What is needed:
Every line from the start of the entries up to and including the one bearing "return tuple(((v/255.0)/12.92 if" must be printed verbatim, without the pictures.

* begin *

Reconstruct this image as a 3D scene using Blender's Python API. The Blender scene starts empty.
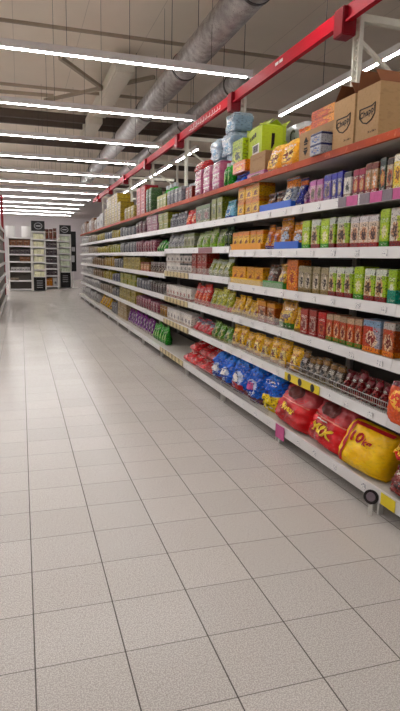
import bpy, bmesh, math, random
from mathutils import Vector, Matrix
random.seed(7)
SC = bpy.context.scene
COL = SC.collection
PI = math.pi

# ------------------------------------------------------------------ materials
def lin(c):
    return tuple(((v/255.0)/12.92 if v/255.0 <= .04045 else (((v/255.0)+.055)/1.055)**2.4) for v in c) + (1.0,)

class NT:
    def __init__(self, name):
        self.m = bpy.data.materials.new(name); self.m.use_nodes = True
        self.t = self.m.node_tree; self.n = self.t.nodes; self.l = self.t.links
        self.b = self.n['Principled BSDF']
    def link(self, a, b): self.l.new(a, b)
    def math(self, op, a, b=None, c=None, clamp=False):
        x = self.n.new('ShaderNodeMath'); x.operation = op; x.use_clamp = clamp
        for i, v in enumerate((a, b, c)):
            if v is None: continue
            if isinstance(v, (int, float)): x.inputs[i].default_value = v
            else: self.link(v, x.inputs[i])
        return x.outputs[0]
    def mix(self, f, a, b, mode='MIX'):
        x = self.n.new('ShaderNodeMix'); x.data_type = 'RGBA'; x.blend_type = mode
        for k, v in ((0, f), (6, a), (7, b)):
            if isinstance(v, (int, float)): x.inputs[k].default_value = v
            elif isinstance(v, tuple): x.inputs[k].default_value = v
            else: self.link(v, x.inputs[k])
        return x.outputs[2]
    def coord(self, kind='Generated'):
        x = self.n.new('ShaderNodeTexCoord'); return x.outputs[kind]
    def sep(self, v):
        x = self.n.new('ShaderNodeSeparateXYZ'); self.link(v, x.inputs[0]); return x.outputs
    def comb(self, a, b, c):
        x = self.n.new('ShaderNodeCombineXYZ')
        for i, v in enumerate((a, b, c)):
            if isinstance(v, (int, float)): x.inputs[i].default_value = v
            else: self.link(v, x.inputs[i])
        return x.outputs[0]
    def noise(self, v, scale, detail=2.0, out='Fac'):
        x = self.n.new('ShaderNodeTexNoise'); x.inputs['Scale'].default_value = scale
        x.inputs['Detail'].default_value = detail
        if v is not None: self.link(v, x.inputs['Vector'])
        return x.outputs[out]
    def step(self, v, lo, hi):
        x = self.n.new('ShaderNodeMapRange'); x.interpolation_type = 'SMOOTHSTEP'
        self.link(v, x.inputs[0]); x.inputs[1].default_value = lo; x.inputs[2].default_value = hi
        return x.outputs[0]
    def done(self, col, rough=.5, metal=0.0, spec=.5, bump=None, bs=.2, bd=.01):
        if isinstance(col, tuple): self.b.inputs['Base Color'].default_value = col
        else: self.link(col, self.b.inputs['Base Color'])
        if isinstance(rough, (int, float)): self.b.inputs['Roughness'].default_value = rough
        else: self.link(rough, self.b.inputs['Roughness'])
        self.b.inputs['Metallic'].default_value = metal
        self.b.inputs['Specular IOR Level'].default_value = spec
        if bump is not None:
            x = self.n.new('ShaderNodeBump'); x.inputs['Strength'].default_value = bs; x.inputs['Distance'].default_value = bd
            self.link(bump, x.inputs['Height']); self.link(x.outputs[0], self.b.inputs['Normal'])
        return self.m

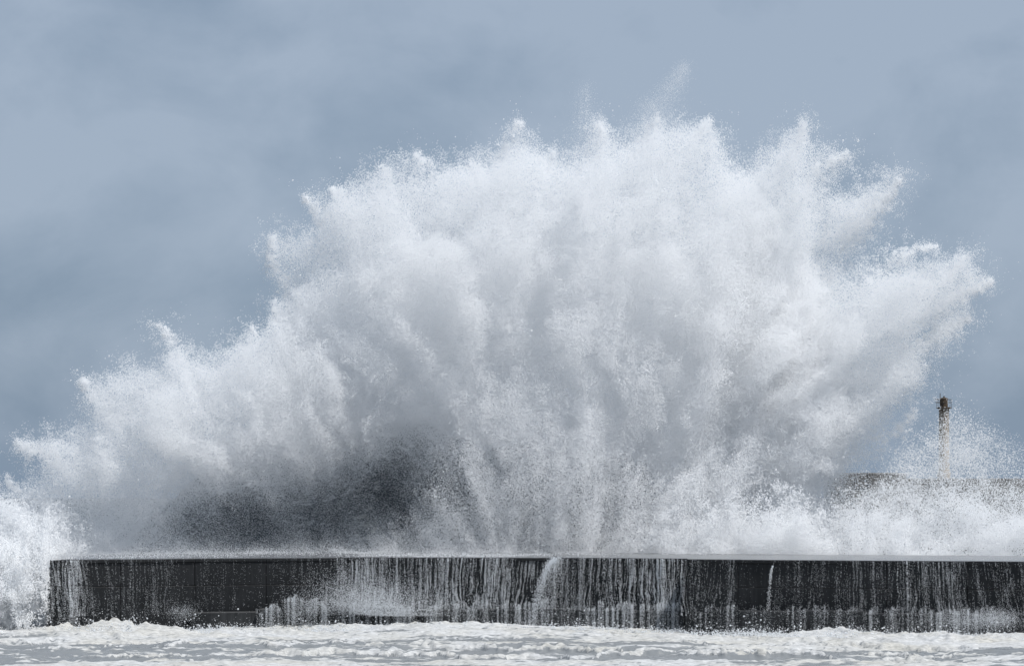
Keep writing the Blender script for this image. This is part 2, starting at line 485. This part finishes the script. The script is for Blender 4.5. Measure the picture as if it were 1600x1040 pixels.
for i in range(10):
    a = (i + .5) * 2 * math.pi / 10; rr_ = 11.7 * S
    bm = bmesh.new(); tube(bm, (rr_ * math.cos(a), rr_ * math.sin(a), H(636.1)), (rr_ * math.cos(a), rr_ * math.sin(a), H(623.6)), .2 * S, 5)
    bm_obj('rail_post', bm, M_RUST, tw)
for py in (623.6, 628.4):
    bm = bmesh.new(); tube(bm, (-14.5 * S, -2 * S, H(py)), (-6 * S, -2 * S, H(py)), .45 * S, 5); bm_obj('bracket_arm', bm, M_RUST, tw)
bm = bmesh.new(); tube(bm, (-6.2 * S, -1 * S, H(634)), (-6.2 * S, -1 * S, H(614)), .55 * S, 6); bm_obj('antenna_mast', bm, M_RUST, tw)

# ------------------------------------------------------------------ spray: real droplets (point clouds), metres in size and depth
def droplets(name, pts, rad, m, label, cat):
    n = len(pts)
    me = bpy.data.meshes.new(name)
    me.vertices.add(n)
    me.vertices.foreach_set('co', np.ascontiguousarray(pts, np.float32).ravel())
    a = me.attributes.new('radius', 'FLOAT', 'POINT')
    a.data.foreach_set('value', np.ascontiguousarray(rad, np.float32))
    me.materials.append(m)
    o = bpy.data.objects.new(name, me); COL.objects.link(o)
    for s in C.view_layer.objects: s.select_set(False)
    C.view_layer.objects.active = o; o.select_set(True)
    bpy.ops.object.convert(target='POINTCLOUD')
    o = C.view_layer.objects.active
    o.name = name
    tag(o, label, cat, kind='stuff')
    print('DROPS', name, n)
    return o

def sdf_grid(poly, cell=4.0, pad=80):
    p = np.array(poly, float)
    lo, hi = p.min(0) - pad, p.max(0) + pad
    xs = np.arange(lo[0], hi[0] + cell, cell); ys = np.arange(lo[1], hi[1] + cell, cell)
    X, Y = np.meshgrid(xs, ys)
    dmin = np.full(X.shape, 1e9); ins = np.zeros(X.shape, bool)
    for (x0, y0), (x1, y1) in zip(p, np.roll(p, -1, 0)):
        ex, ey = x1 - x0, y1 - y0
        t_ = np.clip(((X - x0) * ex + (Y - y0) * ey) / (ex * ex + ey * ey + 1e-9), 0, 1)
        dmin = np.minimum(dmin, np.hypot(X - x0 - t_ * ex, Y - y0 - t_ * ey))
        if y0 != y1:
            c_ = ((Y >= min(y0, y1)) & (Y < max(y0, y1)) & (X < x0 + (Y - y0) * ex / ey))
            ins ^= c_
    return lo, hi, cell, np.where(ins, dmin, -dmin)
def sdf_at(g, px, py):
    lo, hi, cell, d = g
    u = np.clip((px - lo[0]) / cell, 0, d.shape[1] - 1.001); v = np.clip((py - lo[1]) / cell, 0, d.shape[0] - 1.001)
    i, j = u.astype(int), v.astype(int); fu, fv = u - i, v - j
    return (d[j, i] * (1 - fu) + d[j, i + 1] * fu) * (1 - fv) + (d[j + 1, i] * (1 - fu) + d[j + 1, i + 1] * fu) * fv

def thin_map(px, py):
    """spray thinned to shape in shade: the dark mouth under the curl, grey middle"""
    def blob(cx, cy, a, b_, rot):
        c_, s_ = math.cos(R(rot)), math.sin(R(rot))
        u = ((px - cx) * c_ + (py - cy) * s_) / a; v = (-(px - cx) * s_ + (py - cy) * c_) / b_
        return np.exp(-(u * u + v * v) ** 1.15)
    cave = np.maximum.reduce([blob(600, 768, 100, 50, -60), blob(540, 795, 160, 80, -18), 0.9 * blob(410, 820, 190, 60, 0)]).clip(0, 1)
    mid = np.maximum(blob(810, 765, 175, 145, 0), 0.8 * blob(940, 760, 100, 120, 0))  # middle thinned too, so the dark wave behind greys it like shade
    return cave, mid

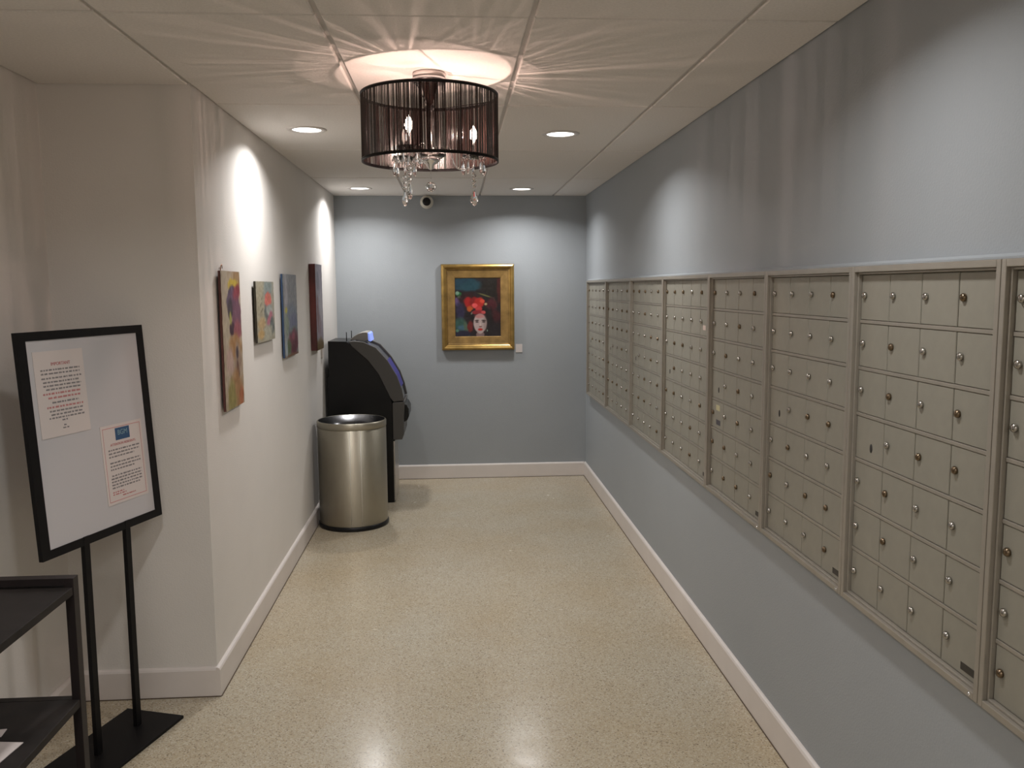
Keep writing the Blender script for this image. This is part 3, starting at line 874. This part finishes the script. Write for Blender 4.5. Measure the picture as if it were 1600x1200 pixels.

* end *

In response:
Reconstruct this image as a 3D scene using Blender's Python API. The Blender scene starts empty.
import bpy, bmesh, math, random
from mathutils import Vector, Matrix
random.seed(7)
SC = bpy.context.scene
COL = SC.collection
PI = math.pi

# ------------------------------------------------------------------ materials
def lin(c):
    return tuple(((v/255.0)/12.92 if v/255.0 <= .04045 else (((v/255.0)+.055)/1.055)**2.4) for v in c) + (1.0,)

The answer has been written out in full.